The agency reports that the countywide total is up about 9% from 2024 and that the loss of family shelter beds helped push more households into unsheltered situations. KCRHA also stresses that the Point-in-Time count is a single-night snapshot and that thousands more people cycle through the homelessness response system over the course of a year.
Why it is climbing
As reported by Axios, the latest count was conducted between Jan. 26 and Feb. 6 and found that the unsheltered population rose nearly 21% from 9,810 in 2024. Local leaders pointed to steep housing costs and a surge in evictions as major drivers.
The same coverage notes that emergency shelter units declined countywide over the past year, shrinking options for families and people in crisis. Advocates say the result is predictable: more people living outdoors while demand for permanent supportive housing continues to far outpace what is available.
Authority under scrutiny
The agency responsible for the count, KCRHA, has been under a microscope following a forensic evaluation that identified significant weaknesses in its financial systems and internal controls. In its public response, KCRHA said the review “did not find evidence of fraud or misuse of funds” and outlined plans for corrective action, including tighter invoicing and more rigorous reconciliation processes, according to KCRHA.
Officials say services are continuing without interruption while the authority works through those fixes and prepares a formal corrective-action plan.
What comes next
The new numbers arrive just as the King County Council has moved to ramp up oversight of the regional homelessness authority. Councilmembers have ordered a near-term briefing and a comprehensive report by Aug. 1 to assess whether the county should remain in the existing interlocal agreement, according to King County.

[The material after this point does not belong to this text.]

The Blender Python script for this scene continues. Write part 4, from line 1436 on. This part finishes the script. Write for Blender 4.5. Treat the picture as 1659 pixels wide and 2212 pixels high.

The motion calls for analysis of KCRHA’s corrective actions, ongoing administrative funding shortfalls and the potential risks to federal Continuum-of-Care dollars and provider payment stability if leaders pursue structural changes. The timeline gives local officials a relatively short window to demonstrate whether reforms and new shelter investments can start to turn the trend around.
What to watch
City leaders are scrambling to add capacity. Seattle Mayor Katie Wilson has proposed fast-tracking 1,000 emergency housing and shelter units this year as part of an effort to bring more people indoors, Axios reported.
KCRHA says the initial Point-in-Time findings will be followed later this year by a more detailed 2026 report that breaks down homelessness by subregion and demographic group. Between the council’s oversight clock and the mayor’s shelter push, the next few months will show whether the region can convert this stark data into faster housing placements and stronger prevention efforts.